Quarta crítica, a alguns professores universitários. Muitos de nós, orgulhosos do título de Doutor, vivemos trancafiados no interior dos muros acadêmicos, arrotando teorias e colecionando vaidades. Insensíveis ao mundo lá fora, são intelectuais orgânicos, no sentido gramsciano, pois, indiretamente, legitimam a hegemonia de grupos e classes sociais privilegiad@s. Na universidade, conjuga-se o verbo sempre precedido pelo pronome possessivo a sugerir individualismo e competitividade, acompanhando as políticas neoliberais: MEU curriculum lattes, MEU artigo na revista internacional, MEU projeto CNPQ... Infindáveis MEUS, com o esquecimento total do NOSSO. Por isso, tanta coisa acontece à nossa frente e com a anuência da academia e seus doutores que vivem, meramente, a disputarem cargos e reproduzirem a cultura política do clientelismo.
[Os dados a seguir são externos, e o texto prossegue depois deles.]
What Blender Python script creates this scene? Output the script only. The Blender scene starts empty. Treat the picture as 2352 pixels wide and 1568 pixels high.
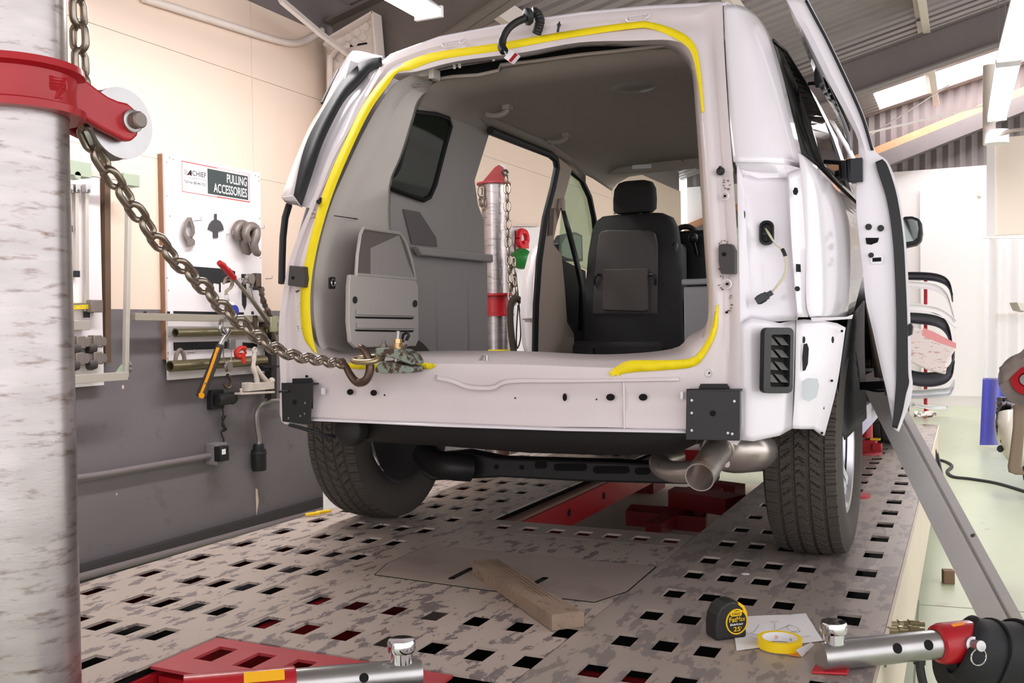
import bpy, bmesh, math, random
from mathutils import Vector as V, Matrix, Quaternion
random.seed(7)
SC = bpy.context.scene
COL = SC.collection
PI = math.pi
# ---------------------------------------------------------------- camera
F_PX, PITCH, YAW, ROLL = 2229.1, .0175, .4377, -.0146
CAM = V((0, 0, 1.22))          # eye height above the shop floor
DECK = .475                    # top of the frame rack
FW = V((-math.sin(YAW)*math.cos(PITCH), math.cos(YAW)*math.cos(PITCH), -math.sin(PITCH)))
R0 = V((math.cos(YAW), math.sin(YAW), 0)); U0 = R0.cross(FW)
RT = R0*math.cos(ROLL)+U0*math.sin(ROLL); UP = U0*math.cos(ROLL)-R0*math.sin(ROLL)
cd = bpy.data.cameras.new('camera'); cam = bpy.data.objects.new('camera', cd); COL.objects.link(cam)
M = Matrix((RT, UP, -FW)).transposed().to_4x4(); M.translation = CAM
cam.matrix_world = M
cd.sensor_width = 36; cd.lens = F_PX/2352*36; cd.clip_start = .05; cd.clip_end = 200
SC.camera = cam
# ---------------------------------------------------------------- world, lamps, exposure
W = bpy.data.worlds.new('sky'); SC.world = W; W.use_nodes = True
bg = W.node_tree.nodes['Background']; bg.inputs[0].default_value = (1, .975, .99, 1); bg.inputs[1].default_value = 1.25
vs = SC.view_settings
vs.view_transform = 'Standard'; vs.look = 'None'; vs.gamma = 1; vs.use_curve_mapping = False; vs.exposure = .85
SC.display_settings.display_device = 'sRGB'
try:
    SC.cycles.max_bounces = 8; SC.cycles.diffuse_bounces = 4; SC.cycles.use_denoising = True
    SC.cycles.sample_clamp_indirect = 6
except Exception: pass

def area(name, loc, rot, sx, sy, power, col=(1, .97, .95)):
    l = bpy.data.lights.new(name, 'AREA'); l.shape = 'RECTANGLE'; l.size = sx; l.size_y = sy; l.energy = power; l.color = col
    o = bpy.data.objects.new(name, l); o.location = loc; o.rotation_euler = rot; COL.objects.link(o); return o

# ---------------------------------------------------------------- picture -> place
def ray(x, y): return FW+RT*((x-1176)/F_PX)-UP*((y-784)/F_PX)
def AZ(x, y, z=DECK): d = ray(x, y); return CAM+d*((z-CAM.z)/d.z)
def AX(x, y, X): d = ray(x, y); return CAM+d*(X/d.x)
def AY(x, y, Y): d = ray(x, y); return CAM+d*(Y/d.y)
def AD(x, y, D): return CAM+ray(x, y)*D
def APL(x, y, a, b):            # ray meets the upright plane through plan points a, b
    d = ray(x, y); n = V((b[1]-a[1], a[0]-b[0], 0)); return CAM+d*((V((a[0], a[1], 0))-V((0, 0, 0))).dot(n)/d.dot(n))
def pxm(D): return F_PX/D

# ---------------------------------------------------------------- materials
def s2l(c):
    return tuple(((v/255)/12.92 if v/255 <= .04045 else ((v/255+.055)/1.055)**2.4) for v in c)
MATS = {}
def mat(name, col, rough=.5, metal=0, var=0, vscale=8, bump=0, bscale=60, coat=0, spec=.5, col2=None, mscale=20, mlo=.5, mhi=.56, stretch=(1, 1, 1), trans=0, alpha=1, emit=0, ior=1.45, detail=6):
    if name in MATS: return MATS[name]
    m = bpy.data.materials.new(name); m.use_nodes = True; nt = m.node_tree; N = nt.nodes; L = nt.links
    b = N['Principled BSDF']; c = s2l(col)+(1,)
    b.inputs['Base Color'].default_value = c; b.inputs['Roughness'].default_value = rough; b.inputs['Metallic'].default_value = metal
    b.inputs['Specular IOR Level'].default_value = spec; b.inputs['IOR'].default_value = ior
    if coat: b.inputs['Coat Weight'].default_value = coat; b.inputs['Coat Roughness'].default_value = .06
    if trans: b.inputs['Transmission Weight'].default_value = trans
    if alpha < 1: b.inputs['Alpha'].default_value = alpha
    if emit: b.inputs['Emission Color'].default_value = c; b.inputs['Emission Strength'].default_value = emit
    tc = mp = None
    def coords():
        nonlocal tc, mp
        if mp is None:
            tc = N.new('ShaderNodeTexCoord'); mp = N.new('ShaderNodeMapping'); L.new(tc.outputs['Object'], mp.inputs[0])
            mp.inputs['Scale'].default_value = stretch
        return mp.outputs[0]
    def noise(sc, det=4, ro=.55):
        n = N.new('ShaderNodeTexNoise'); n.inputs['Scale'].default_value = sc; n.inputs['Detail'].default_value = det; n.inputs['Roughness'].default_value = ro
        L.new(coords(), n.inputs['Vector']); return n.outputs['Fac']
    cur = None
    if var:
        r = N.new('ShaderNodeMapRange'); L.new(noise(vscale), r.inputs[0]); r.inputs[1].default_value = .25; r.inputs[2].default_value = .75
        r.inputs[3].default_value = 1-var; r.inputs[4].default_value = 1+var*.6
        mx = N.new('ShaderNodeMix'); mx.data_type = 'RGBA'; mx.blend_type = 'MULTIPLY'; mx.inputs[0].default_value = 1
        mx.inputs[6].default_value = c; L.new(r.outputs[0], mx.inputs[7]); cur = mx.outputs[2]
    if col2:
        r = N.new('ShaderNodeMapRange'); L.new(noise(mscale, detail, .62), r.inputs[0]); r.inputs[1].default_value = mlo; r.inputs[2].default_value = mhi
        mx = N.new('ShaderNodeMix'); mx.data_type = 'RGBA'; L.new(r.outputs[0], mx.inputs[0])
        if cur: L.new(cur, mx.inputs[6])
        else: mx.inputs[6].default_value = c
        mx.inputs[7].default_value = s2l(col2)+(1,); cur = mx.outputs[2]
    if cur: L.new(cur, b.inputs['Base Color'])
    if bump:
        bp = N.new('ShaderNodeBump'); bp.inputs['Strength'].default_value = bump; bp.inputs['Distance'].default_value = .004
        L.new(noise(bscale, 3), bp.inputs['Height']); L.new(bp.outputs[0], b.inputs['Normal'])
    MATS[name] = m; return m

def glass(name, col, alpha, rough=.02):
    if name in MATS: return MATS[name]
    m = bpy.data.materials.new(name); m.use_nodes = True; N = m.node_tree.nodes; L = m.node_tree.links
    N.remove(N['Principled BSDF']); out = N['Material Output']
    t = N.new('ShaderNodeBsdfTransparent'); t.inputs[0].default_value = s2l(col)+(1,)
    g = N.new('ShaderNodeBsdfGlossy'); g.inputs['Roughness'].default_value = rough
    x = N.new('ShaderNodeMixShader'); x.inputs[0].default_value = alpha+.06; L.new(t.outputs[0], x.inputs[1]); L.new(g.outputs[0], x.inputs[2]); L.new(x.outputs[0], out.inputs[0])
    MATS[name] = m; return m

def darkglass(name, col, g=.12, rough=.04):
    m = bpy.data.materials.new(name); m.use_nodes = True; N = m.node_tree.nodes; L = m.node_tree.links
    N.remove(N['Principled BSDF']); d = N.new('ShaderNodeBsdfDiffuse'); d.inputs[0].default_value = s2l(col)+(1,)
    s = N.new('ShaderNodeBsdfGlossy'); s.inputs['Roughness'].default_value = rough; x = N.new('ShaderNodeMixShader'); x.inputs[0].default_value = g
    L.new(d.outputs[0], x.inputs[1]); L.new(s.outputs[0], x.inputs[2]); L.new(x.outputs[0], N['Material Output'].inputs[0]); MATS[name] = m; return m

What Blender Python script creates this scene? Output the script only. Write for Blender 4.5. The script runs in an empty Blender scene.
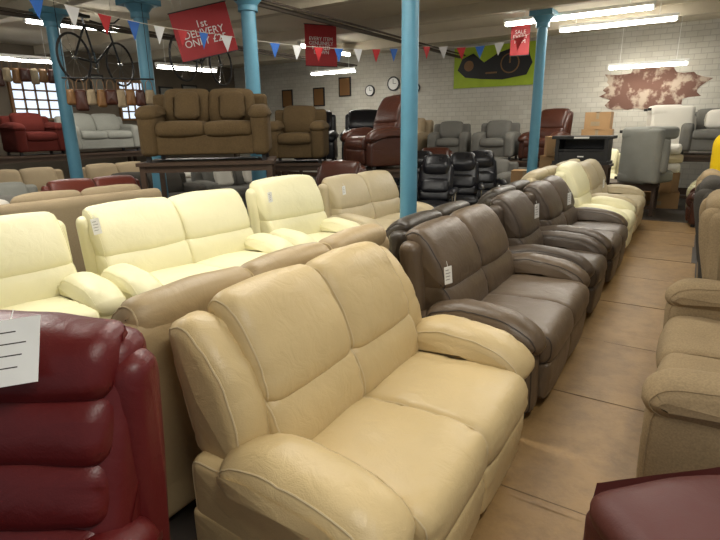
import bpy, bmesh, math, random
from mathutils import Vector, Matrix, noise
random.seed(7)
SC=bpy.context.scene
COL=SC.collection
RES=1.0; GATHER=0.0

# ------------------------------------------------------------ materials
def newmat(name):
    m=bpy.data.materials.new(name); m.use_nodes=True
    nt=m.node_tree; b=nt.nodes["Principled BSDF"]
    return m,nt,b
def L(nt,a,b): nt.links.new(a,b)
def coords(nt,scale=None):
    tc=nt.nodes.new("ShaderNodeTexCoord")
    return tc.outputs["Object"]
def noise_n(nt,co,scale,detail=3,rough=.5):
    n=nt.nodes.new("ShaderNodeTexNoise"); n.inputs["Scale"].default_value=scale
    n.inputs["Detail"].default_value=detail; n.inputs["Roughness"].default_value=rough
    L(nt,co,n.inputs["Vector"]); return n
def mixcol(nt,fac,c1,c2):
    m=nt.nodes.new("ShaderNodeMix"); m.data_type='RGBA'
    L(nt,fac,m.inputs[0]); m.inputs[6].default_value=(*c1,1); m.inputs[7].default_value=(*c2,1)
    return m.outputs[2]
def s2l(c):
    return tuple(((x/255)/12.92 if x/255<=.04045 else ((x/255+.055)/1.055)**2.4) for x in c)
def leather(name,rgb,rough=.36,var=.12,wr=.3):
    c=s2l(rgb); m,nt,b=newmat(name); co=coords(nt)
    n=noise_n(nt,co,3.5,4)
    col=mixcol(nt,n.outputs["Fac"],tuple(x*(1-var) for x in c),tuple(min(1,x*(1+var)) for x in c))
    L(nt,col,b.inputs["Base Color"])
    n3=noise_n(nt,co,7,4); mr=nt.nodes.new("ShaderNodeMapRange"); L(nt,n3.outputs["Fac"],mr.inputs[0])
    mr.inputs[3].default_value=rough-.06; mr.inputs[4].default_value=rough+.12; L(nt,mr.outputs[0],b.inputs["Roughness"])
    b.inputs["Specular IOR Level"].default_value=.42
    v=nt.nodes.new("ShaderNodeTexVoronoi"); v.inputs["Scale"].default_value=190; L(nt,co,v.inputs["Vector"])
    n2=noise_n(nt,co,10,4,.55); n2.inputs["Distortion"].default_value=1.2
    b1=nt.nodes.new("ShaderNodeBump"); b1.inputs["Strength"].default_value=.14; b1.inputs["Distance"].default_value=.002
    L(nt,v.outputs["Distance"],b1.inputs["Height"])
    b2=nt.nodes.new("ShaderNodeBump"); b2.inputs["Strength"].default_value=wr; b2.inputs["Distance"].default_value=.014
    L(nt,n2.outputs["Fac"],b2.inputs["Height"]); L(nt,b1.outputs[0],b2.inputs["Normal"])
    L(nt,b2.outputs[0],b.inputs["Normal"]); return m
def fabric(name,rgb,var=.2,rough=.95,scale=160):
    c=s2l(rgb); m,nt,b=newmat(name); co=coords(nt)
    n=noise_n(nt,co,scale,2); n1=noise_n(nt,co,5,3)
    mm=nt.nodes.new("ShaderNodeMath"); mm.operation='MULTIPLY_ADD'; mm.inputs[1].default_value=.7
    L(nt,n.outputs["Fac"],mm.inputs[0])
    m2=nt.nodes.new("ShaderNodeMath"); m2.operation='MULTIPLY'; m2.inputs[1].default_value=.35
    L(nt,n1.outputs["Fac"],m2.inputs[0]); L(nt,m2.outputs[0],mm.inputs[2])
    col=mixcol(nt,mm.outputs[0],tuple(x*(1-var*1.6) for x in c),tuple(min(1,x*(1+var*1.6)) for x in c))
    L(nt,col,b.inputs["Base Color"]); b.inputs["Roughness"].default_value=rough
    b.inputs["Specular IOR Level"].default_value=.2
    bp=nt.nodes.new("ShaderNodeBump"); bp.inputs["Strength"].default_value=.35; bp.inputs["Distance"].default_value=.003
    L(nt,n.outputs["Fac"],bp.inputs["Height"]); L(nt,bp.outputs[0],b.inputs["Normal"]); return m
def plain(name,rgb,rough=.6,metal=0,var=.08,scale=8):
    c=s2l(rgb); m,nt,b=newmat(name); co=coords(nt); n=noise_n(nt,co,scale,4)
    col=mixcol(nt,n.outputs["Fac"],tuple(x*(1-var) for x in c),tuple(min(1,x*(1+var)) for x in c))
    L(nt,col,b.inputs["Base Color"]); b.inputs["Roughness"].default_value=rough; b.inputs["Metallic"].default_value=metal
    return m
def emit(name,rgb,s):
    m,nt,b=newmat(name); c=s2l(rgb)
    b.inputs["Base Color"].default_value=(*c,1); b.inputs["Emission Color"].default_value=(*c,1); b.inputs["Emission Strength"].default_value=s
    return m

M={}
M['cream_f']=leather("leather_champagne",(200,177,130),rough=.41,wr=.34)
M['tan']=leather("leather_tan",(174,152,114),rough=.42)
M['cream']=leather("leather_cream",(230,224,184),rough=.43,var=.06,wr=.28)
M['taupe']=leather("leather_taupe",(98,82,64),rough=.38)
M['taupe2']=leather("leather_taupe_dark",(76,64,52),rough=.38)
M['darkbrown']=leather("leather_dark_brown",(60,52,42),rough=.36)
M['brown']=leather("leather_brown",(70,38,27),rough=.3)
M['redbrown']=leather("leather_red_brown",(104,46,34),rough=.35)
M['maroon']=leather("leather_maroon",(92,24,24),rough=.37,wr=.25)
M['maroon2']=leather("leather_oxblood",(80,36,32),rough=.5,wr=.15)
M['black']=leather("leather_black",(24,24,28),rough=.28)
M['beige']=leather("leather_beige",(188,174,142),rough=.42)
M['fgrey']=fabric("fabric_grey",(104,102,96))
M['fbeige']=fabric("fabric_beige",(150,134,108))
M['fgreige']=fabric("fabric_greige",(142,123,94),var=.28,scale=120)
M['fbrown']=fabric("fabric_brown",(84,68,45),scale=60,var=.28)
M['fdark']=fabric("fabric_charcoal",(72,68,62))
M['flight']=fabric("fabric_light_grey",(138,138,130))
M['fred']=fabric("fabric_rust",(78,28,22))
M['fwhite']=fabric("fabric_white",(215,210,198),var=.05)
M['fyellow']=fabric("fabric_yellow",(220,184,24),var=.08)
M['foot']=plain("dark_plastic",(28,25,23),.5)
M['stitch']=plain("stitch_thread",(208,190,150),.7)
M['stitchd']=plain("stitch_thread_dark",(56,47,38),.7)
M['chrome']=plain("chrome",(190,190,190),.2,1)
M['wood']=plain("wood_brown",(66,48,34),.5,0,.25,20)
M['blue']=plain("blue_column_paint",(84,138,160),.45,0,.1)
M['white']=plain("white_card",(235,235,230),.7)
M['red']=plain("sign_red",(170,34,38),.5)
M['fred2']=plain("flag_red",(180,36,40),.7)
M['fblue']=plain("flag_blue",(40,96,176),.7)
M['fwh']=plain("flag_white",(216,216,216),.7)
M['dark']=plain("black_paint",(24,24,24),.5)
M['gold']=plain("gold_brown",(120,84,44),.5)
M['lime']=plain("banner_lime",(158,182,40),.6,0,.2,4)
M['tube']=emit("fluorescent_tube_glow",(255,250,240),24)
M['cord']=plain("string",(210,205,190),.8)
M['card']=plain("carton_card",(160,126,86),.8,0,.15,5)

# ------------------------------------------------------------ mesh builder
def rp(pts,r,step=.07,n=4):
    step*=RES
    out=[]; N=len(pts)
    P=[Vector((p[0],p[1])) for p in pts]; RR=[(p[2] if len(p)>2 else r) for p in pts]
    T=[]
    for i in range(N):
        c=P[i];a=P[i-1];b=P[(i+1)%N]
        da=min(RR[i],.48*(a-c).length);db=min(RR[i],.48*(b-c).length)
        T.append((c+(a-c).normalized()*da,c,c+(b-c).normalized()*db))
    for i in range(N):
        s,c,e=T[i]
        for k in range(n+1):
            t=k/n; out.append(s*(1-t)**2+c*2*t*(1-t)+e*t*t)
        ns=T[(i+1)%N][0]; d=(ns-e).length; m=int(d/step)
        for k in range(1,m+1): out.append(e.lerp(ns,k/(m+1)))
    return out
class MB:
    def __init__(s): s.v=[];s.f=[];s.m=[]
    def add(s,vs,fs,mi):
        o=len(s.v); s.v+=[tuple(x) for x in vs]; s.f+=[tuple(i+o for i in f) for f in fs]; s.m+=[mi]*len(fs)
    def loft(s,prof,y0,y1,r=.05,bulge=.01,mi=0,nz=.005,pipe=None,step=.06,m=4,fx=None):
        step*=RES
        pr=[]
        for p in prof:
            if not pr or (p-pr[-1]).length>1e-4: pr.append(p)
        if (pr[0]-pr[-1]).length<1e-4: pr.pop()
        N=len(pr); A=sum(pr[i].x*pr[(i+1)%N].y-pr[(i+1)%N].x*pr[i].y for i in range(N))
        sg=1 if A>0 else -1; nr=[];arc=[0]
        for i in range(N):
            t=(pr[(i+1)%N]-pr[i-1]).normalized(); nr.append(Vector((t.y,-t.x))*sg); arc.append(arc[-1]+(pr[(i+1)%N]-pr[i]).length)
        r=min(r,(y1-y0)*.49); secs=[]
        for k in range(m+1):
            th=k/m*math.pi/2; secs.append((y0+r*(1-math.cos(th)),r*(1-math.sin(th))))
        mid=max(1,int((y1-y0-2*r)/step))
        for k in range(1,mid): secs.append((y0+r+(y1-y0-2*r)*k/mid,0))
        for k in range(m,-1,-1):
            th=k/m*math.pi/2; secs.append((y1-r*(1-math.cos(th)),r*(1-math.sin(th))))
        vs=[];sd=random.random()*50
        for (y,ins) in secs:
            t=(y-y0)/(y1-y0); bb=bulge*(1-(2*t-1)**2); ed=min(y-y0,y1-y)
            for i in range(N):
                p=pr[i]+nr[i]*(bb-ins)
                if nz:
                    q=Vector((p.x*4+sd,y*4,p.y*4)); q2=Vector((p.x*11+sd,y*11,p.y*11))
                    d=noise.noise(q)*nz+noise.noise(q2)*nz*.4
                    if GATHER and nz>.004 and ed>r*.25:
                        a=arc[i]; ph=noise.noise(Vector((a*9+sd,3,0 if t<.5 else 7)))*3
                        wv=max(0,math.sin(a*48+ph*2))**2*(.4+.8*abs(noise.noise(Vector((a*6,sd,t>.5)))))
                        d-=GATHER*wv*math.exp(-((ed-r*.6)/.06)**2)
                    p=p+nr[i]*d
                vs.append(Vector((p.x,y,p.y)))
        S=len(secs); fs=[]
        for a in range(S-1):
            for i in range(N):
                j=(i+1)%N; fs.append((a*N+i,a*N+j,(a+1)*N+j,(a+1)*N+i))
        for a,sy in ((0,-1),(S-1,1)):
            c=sum((vs[a*N+i] for i in range(N)),Vector())/N; c.y+=sy*r*.18
            ci=len(vs); vs.append(c)
            for i in range(N):
                j=(i+1)%N; fs.append((a*N+i,a*N+j,ci) if sy>0 else (a*N+j,a*N+i,ci))
        if fx: vs=[fx(v) for v in vs]
        s.add(vs,fs,mi)
        if pipe is not None:
            for a in (max(1,m-2),S-1-max(1,m-2)):
                s.tube([vs[a*N+i] for i in range(0,N)],.0036,pipe,True,4)
    def tube(s,path,r,mi=0,closed=False,seg=8,r2=None):
        P=[Vector(p) for p in path]; n=len(P); vs=[]; fs=[]
        up=Vector((0,0,1)); prev=None
        for i in range(n):
            a=P[(i-1)%n] if (closed or i>0) else P[i]; b=P[(i+1)%n] if (closed or i<n-1) else P[i]
            t=(b-a).normalized()
            if prev is None:
                x=t.cross(up) if abs(t.z)<.9 else t.cross(Vector((1,0,0)))
            else: x=prev-t*prev.dot(t)
            x.normalize(); prev=x; y=t.cross(x)
            rr=r if r2 is None else r+(r2-r)*i/(n-1)
            for k in range(seg):
                an=k/seg*2*math.pi; vs.append(P[i]+(x*math.cos(an)+y*math.sin(an))*rr)
        for i in range(n if closed else n-1):
            for k in range(seg):
                a=i*seg+k;b=i*seg+(k+1)%seg;c=((i+1)%n)*seg+(k+1)%seg;d=((i+1)%n)*seg+k
                fs.append((a,b,c,d))
        if not closed:
            fs.append(tuple(range(seg))); fs.append(tuple((n-1)*seg+k for k in range(seg)))
        s.add(vs,fs,mi)
    def cyl(s,x,y,z0,z1,r0,r1=None,mi=0,seg=20):
        s.tube([(x,y,z0),(x,y,z1)],r0,mi,False,seg,r1 if r1 is not None else r0)
    def box(s,x0,x1,y0,y1,z0,z1,mi=0):
        v=[(x,y,z) for x in (x0,x1) for y in (y0,y1) for z in (z0,z1)]
        s.add(v,[(0,1,3,2),(4,6,7,5),(0,4,5,1),(2,3,7,6),(0,2,6,4),(1,5,7,3)],mi)
    def xf(s,Mx): s.v=[tuple(Mx@Vector(p)) for p in s.v]
    def mesh(s,name,mats):
        me=bpy.data.meshes.new(name); me.from_pydata(s.v,[],s.f)
        for m in mats: me.materials.append(M[m] if isinstance(m,str) else m)
        me.polygons.foreach_set("material_index",s.m)
        bm=bmesh.new(); bm.from_mesh(me); bmesh.ops.recalc_face_normals(bm,faces=bm.faces); bm.to_mesh(me); bm.free()
        me.polygons.foreach_set("use_smooth",[True]*len(me.polygons))
        me.set_sharp_from_angle(angle=math.radians(48)); me.update(); return me
def put(name,me,x=0,y=0,rot=0,z=0,parent=None,sc=None):
    o=bpy.data.objects.new(name,me); COL.objects.link(o); o.location=(x,y,z); o.rotation_euler=(0,0,math.radians(rot))
    if sc: o.scale=sc
    if parent: o.parent=parent
    return o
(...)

Com isso, quem agradece é o capital, uma vez que não teme mais os intelectuais que parecem quebrados na sua espinha dorsal com os abalos da queda do Muro de Berlin. Essa filosofia política não me agrada. O conhecimento científico já fora, demasiadamente, utilizado para favorecer o paradigma da modernidade racional-instrumental, o saber já cartografou, classificou, delimitou, incluiu, excluiu, estereotipou...  O saber, como instrumento de poder e ligado ao poder do Estado Nacional Moderno e do Imperialismo, como bem notara Edward Said, já serviu à dominação do homem pelo homem. E parece continuar a fazer isso, em grande medida. Para mim, o conhecimento deve está a serviço da vida, do ser humano em sua complexidade e horizontes de expectativas, dos herdeiros de projetos que no passado foram derrotados ou impedidos.